Steel majors in Asia and elsewhere are anxious about developments in India in relation to iron ore.
Steel industry stakeholders from across the world are closely watching any sign of restrictions on iron ore exports out of India.
In all likelihood, the restriction will be fiscal, and not physical, it is believed.
In the last few days, the market has been agog with rumours of an imminent 15 per cent Customs duty on iron ore shipments out of the country.
In anticipation, iron ore prices in Asia have firmed up. In addition, demand from Japan, Korea, Taiwan and Europe is beginning to become noticeable.
Spot supplies are increasingly seen going to these markets, and not to China.
China has been a major buyer of Indian iron ore. During January-May 2009, Indian export shipments to China aggregated 54.25 million tonnes, up about 11 per cent from the corresponding period previous year (48.9 million tonnes).
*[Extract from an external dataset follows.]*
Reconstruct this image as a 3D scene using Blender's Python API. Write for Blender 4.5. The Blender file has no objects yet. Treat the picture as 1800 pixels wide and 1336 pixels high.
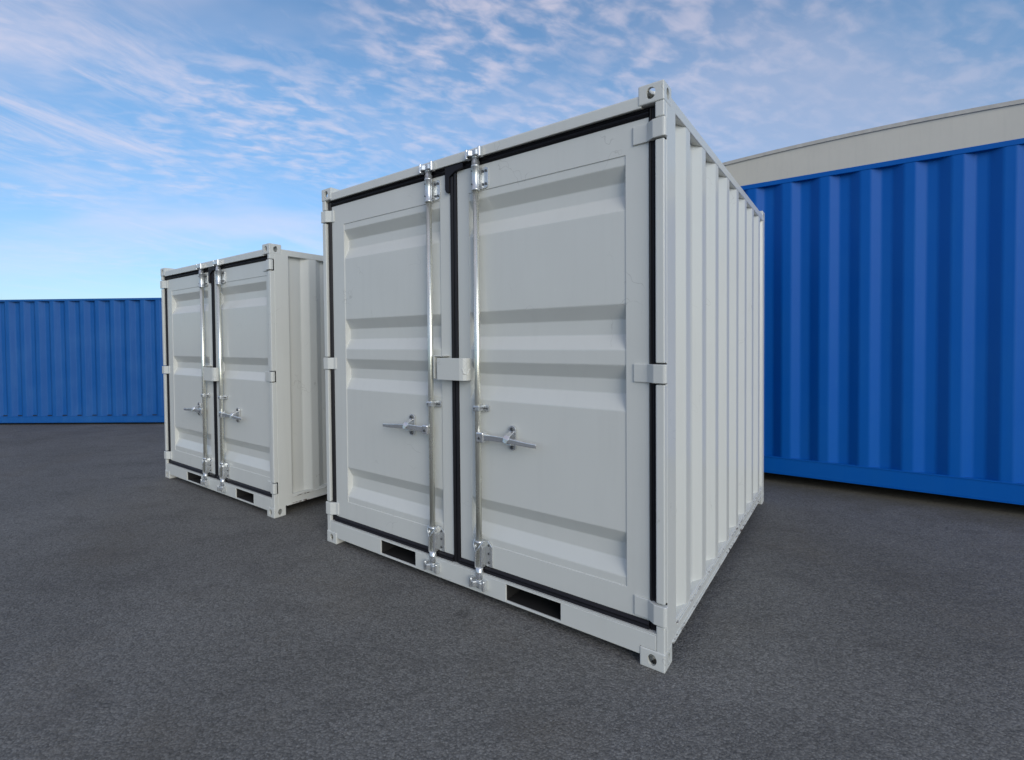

India accounted for one-fifth of China’s total imports of 242 million tonnes in the first five months of this year.
Slowdown in shipments to China because of diversion of spot cargo to other destinations has caused ocean freight rates for bulk commodities to soften in the last few days.
From a recent peak of over $93,000 a day, average daily earning rate for Capesize carriers declined to about $71,000 a day, according to a shipping industry official.
In India, there have been numerous representations for moderating the huge outflow of iron ore. The domestic steel industry has been vociferous in the demand.
If the Indian government imposes a stiff 15 per cent Customs duty, it will surely result in a substantial slowdown in iron ore exports.